## Begin DATA EXCERPTS
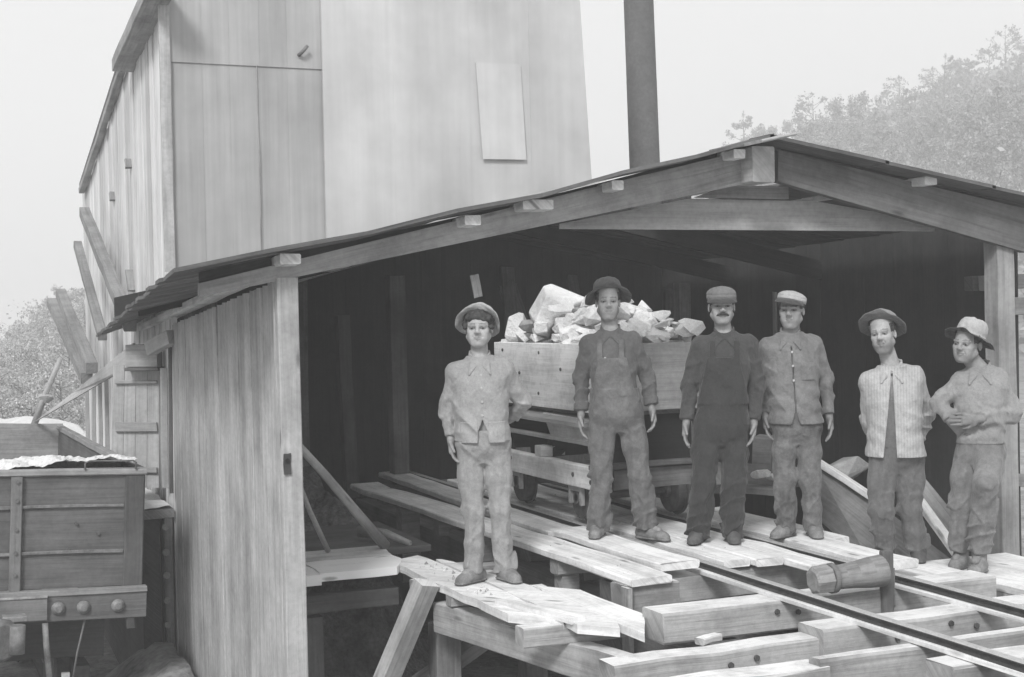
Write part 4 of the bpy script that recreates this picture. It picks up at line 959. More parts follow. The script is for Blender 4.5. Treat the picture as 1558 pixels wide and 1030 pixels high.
class Field:
    """signed distance grid; shapes are blended into it, then meshed by surface nets"""
    def __init__(s, lo, hi, h):
        s.h = h; s.lo = np.array(lo, float); n = np.ceil((np.array(hi) - s.lo) / h).astype(int) + 1
        s.ax = [s.lo[i] + h * np.arange(n[i]) for i in range(3)]
        s.v = np.full(tuple(n), .5, np.float32)
    def sub(s, lo, hi):
        sl = []
        for i in range(3):
            a = max(0, int((lo[i] - s.lo[i]) / s.h)); b = min(len(s.ax[i]), int((hi[i] - s.lo[i]) / s.h) + 2); sl.append(slice(a, max(a, b)))
        sl = tuple(sl)
        return sl, s.ax[0][sl[0]][:, None, None], s.ax[1][sl[1]][None, :, None], s.ax[2][sl[2]][None, None, :]
    def add(s, fn, lo, hi, k=.01, op='add'):
        sl, X, Y, Z = s.sub(np.array(lo) - k - .012, np.array(hi) + k + .012)
        if any(q.stop <= q.start for q in sl): return
        d = np.broadcast_to(fn(X, Y, Z), s.v[sl].shape).astype(np.float32)
        if op == 'add': s.v[sl] = smin(s.v[sl], d, k)
        elif op == 'cut': s.v[sl] = -smin(-s.v[sl], d, k)
        else: s.v[sl] = -smin(-s.v[sl], -d, k)
    def cone(s, a, b, ra, rb, k=.01, op='add', fold=None, cap0=False, cap1=False, flat=1.0, fdir=None):
        a = np.array(a, float); b = np.array(b, float); m = max(ra, rb) * 1.25
        ba = b - a; L2 = float(ba @ ba); L = math.sqrt(L2) + 1e-9; dn = ba / L
        ref = np.array([0, 1., 0]) if abs(dn[1]) < .8 else np.array([1., 0, 0])
        e1 = np.cross(dn, ref); e1 /= np.linalg.norm(e1); e2 = np.cross(dn, e1)
        if fdir is not None:
            e1 = np.array(fdir, float); e1 -= dn * (e1 @ dn); e1 /= np.linalg.norm(e1); e2 = np.cross(dn, e1)
        def fn(X, Y, Z):
            px, py, pz = X - a[0], Y - a[1], Z - a[2]
            tt = (px * ba[0] + py * ba[1] + pz * ba[2]) / L2; t = np.clip(tt, 0, 1)
            dx, dy, dz = px - ba[0] * t, py - ba[1] * t, pz - ba[2] * t
            if flat != 1.0:
                q = dx * e1[0] + dy * e1[1] + dz * e1[2]; sc = (1 / flat - 1) * q
                dx, dy, dz = dx + e1[0] * sc, dy + e1[1] * sc, dz + e1[2] * sc
            d = np.sqrt(dx * dx + dy * dy + dz * dz) - (ra + (rb - ra) * t)
            if flat != 1.0: d = d * max(flat, .6)
            if fold is not None:
                amp, freq, seed, w0, w1 = fold
                p1 = (px * e1[0] + py * e1[1] + pz * e1[2]); p2 = (px * e2[0] + py * e2[1] + pz * e2[2])
                ph = tt * L * freq * 6.283 + 30 * p1 + 2.2 * np.sin(p2 * 22 + seed + tt * L * 9) + seed * 2
                ph2 = tt * L * freq * 4.1 - 24 * p1 + 1.8 * np.sin(p2 * 26 + seed * 2.3) + seed
                msk = .45 + .55 * np.sin(p2 * 24 + seed * 3 + tt * L * 11)
                d = d - .62 * amp * (w0 + (w1 - w0) * t) * ((1 - np.abs(np.sin(ph * .5))) ** 2 * 1.5 * msk + (1 - np.abs(np.sin(ph2 * .5))) ** 2 * (1 - msk) - .3) + amp * .35 * np.sin(p1 * 85 + seed + 2 * np.sin(tt * L * 8)) * (w0 + w1) * .5
            if cap0: d = np.maximum(d, -tt * L)
            if cap1: d = np.maximum(d, (tt - 1) * L)
            return d
        s.add(fn, np.minimum(a, b) - m, np.maximum(a, b) + m, k, op)
    def ell(s, c, r, k=.01, op='add', M3=None):
        c = np.array(c, float); m = max(r) * 1.05
        def fn(X, Y, Z):
            x, y, z = X - c[0], Y - c[1], Z - c[2]
            if M3 is not None: x, y, z = [x * M3[i][0] + y * M3[i][1] + z * M3[i][2] for i in range(3)]
            q = (x / r[0]) ** 2 + (y / r[1]) ** 2 + (z / r[2]) ** 2; k0 = np.sqrt(q) + 1e-9
            k1 = np.sqrt((x / r[0] ** 2) ** 2 + (y / r[1] ** 2) ** 2 + (z / r[2] ** 2) ** 2) + 1e-9
            return k0 * (k0 - 1) / k1
        s.add(fn, c - m, c + m, k, op)
    def mesh(s, name):
        v = s.v; S = v < 0
        nx, ny, nz = v.shape
        cnt = np.zeros((nx - 1, ny - 1, nz - 1), np.int8)
        for i in (0, 1):
            for j in (0, 1):
                for k in (0, 1): cnt += S[i:nx - 1 + i, j:ny - 1 + j, k:nz - 1 + k]
        act = np.nonzero((cnt > 0) & (cnt < 8)); A = np.stack(act, 1)
        idx = np.full(cnt.shape, -1, np.int32); idx[act] = np.arange(len(A))
        acc = np.zeros((len(A), 3)); n = np.zeros(len(A))
        C = [(i, j, k) for i in (0, 1) for j in (0, 1) for k in (0, 1)]
        val = {c: v[A[:, 0] + c[0], A[:, 1] + c[1], A[:, 2] + c[2]].astype(float) for c in C}
        for c in C:
            for ax in range(3):
                if c[ax] == 0:
                    e = list(c); e[ax] = 1; e = tuple(e); va, vb = val[c], val[e]
                    m = (va < 0) != (vb < 0); t = np.where(m, va / np.where(m, va - vb, 1), 0)
                    p = np.array(c, float)[None, :].repeat(len(A), 0); p[:, ax] = t
                    acc[m] += p[m]; n[m] += 1
        P = (A + acc / n[:, None]) * s.h + s.lo
        quads = []
        for ax in range(3):
            o1, o2 = [(1, 2), (2, 0), (0, 1)][ax]
            sl0 = [slice(None)] * 3; sl1 = [slice(None)] * 3; sl0[ax] = slice(0, -1); sl1[ax] = slice(1, None)
            d = S[tuple(sl0)] != S[tuple(sl1)]
            for o in (o1, o2):
                e = [slice(None)] * 3; e[o] = 0; d[tuple(e)] = False; e[o] = -1; d[tuple(e)] = False
            E_ = np.stack(np.nonzero(d), 1); u1 = np.zeros(3, int); u1[o1] = 1; u2 = np.zeros(3, int); u2[o2] = 1
            q = np.stack([idx[tuple((E_ - u1 - u2).T)], idx[tuple((E_ - u2).T)], idx[tuple(E_.T)], idx[tuple((E_ - u1).T)]], 1)
            ins = S[tuple(E_.T)]; q[~ins] = q[~ins][:, ::-1]; quads.append(q)
        Q = np.concatenate(quads); Q = Q[(Q >= 0).all(1)]
        me = bpy.data.meshes.new(name); me.vertices.add(len(P)); me.vertices.foreach_set('co', P.ravel())
        me.loops.add(len(Q) * 4); me.loops.foreach_set('vertex_index', Q.ravel().astype(np.int32))
        me.polygons.add(len(Q)); me.polygons.foreach_set('loop_start', np.arange(len(Q), dtype=np.int32) * 4)
        me.polygons.foreach_set('use_smooth', np.ones(len(Q), bool)); me.update(calc_edges=True)
        return me, P

def set_tone(me, vals):
    t = me.attributes.new('tone', 'FLOAT', 'POINT'); t.data.foreach_set('value', np.asarray(vals, np.float32))

def wrink(X, Y, Z, seed, kx=9., kz=3.5, warp=1.5):
    a = np.sin(X * kx * 2.1 + seed + warp * np.sin(Z * kz * 2 + X * 5 + seed * 2)) * np.sin(Y * kx + Z * kz + seed * 3)
    b = np.sin(X * kx * 3.3 - Z * kz * 2.2 + 2 * np.sin(Z * kz * 1.3 + Y * 7 + seed))
    return .6 * a + .4 * (np.abs(b) * 2 - 1)

def crease(X, Y, Z, seed, n=5, f=9.0, sharp=3):
    r2 = random.Random(int(seed * 100)); out = 0
    for i in range(n):
        a = r2.uniform(-1.1, 1.1); kx, kz, ky = f * math.sin(a), f * math.cos(a) * r2.choice((-1, 1)), f * r2.uniform(-.6, .6); s1 = r2.uniform(0, 6)
        ph = kx * X + ky * Y + kz * Z + s1 + .9 * np.sin(X * r2.uniform(4, 9) + Z * r2.uniform(3, 8) + s1)
        mk = np.clip(.5 + 1.0 * np.sin(X * r2.uniform(7, 14) + s1 * 2) * np.sin(Z * r2.uniform(6, 12) + s1 * 3), 0, 1)
        out = out + (1 - np.abs(np.sin(ph))) ** sharp * mk
    return out

class Person:
    def __init__(s, base_px, D, label, group=None):
        s.D = D; s.base = at(base_px[0], base_px[1], D=D)
        u = (base_px[0] - 779) / FOC; s.yaw = -(YAW + math.atan(u))
        s.e = empty('person', s.base, label, 'person', group, s.yaw)
        c, n = math.cos(-s.yaw), math.sin(-s.yaw); s.Rm = np.array([[c, -n, 0], [n, c, 0], [0, 0, 1]])
    def J(s, px, py, dy=0.0):
        """joint: sighted in the figure's own frontal plane, dy metres behind (+) or in front (-) of it"""
        return s.Rm @ (at(px, py, D=s.D + dy) - s.base)
    def out(s, fld, name, mat, tone=None, parent=None):
        me, P = fld.mesh(name); me.materials.append(mat)
        set_tone(me, tone(P) if tone is not None else np.ones(len(P)))
        o = bpy.data.objects.new(name, me); SC.collection.objects.link(o); o.parent = parent or s.e
        return o

def rotm(yaw, pitch, roll):
    m = Matrix.Rotation(yaw, 3, 'Z') @ Matrix.Rotation(pitch, 3, 'X') @ Matrix.Rotation(roll, 3, 'Y')
    return np.array(m)

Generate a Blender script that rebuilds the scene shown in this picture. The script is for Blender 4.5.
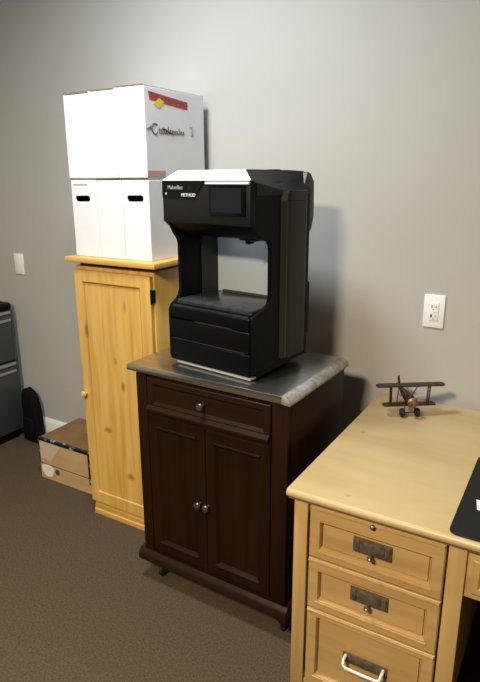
## End DATA EXCERPTS
**DIRECTION:** Where a line above contains the word "this", copy that line.

**SOLUTION:**
Write part 4 of the bpy script that recreates this picture. It picks up at line 959. More parts follow. The script is for Blender 4.5. Treat the picture as 1558 pixels wide and 1030 pixels high.
Generate a Blender script that rebuilds the scene shown in this picture. The script is for Blender 4.5.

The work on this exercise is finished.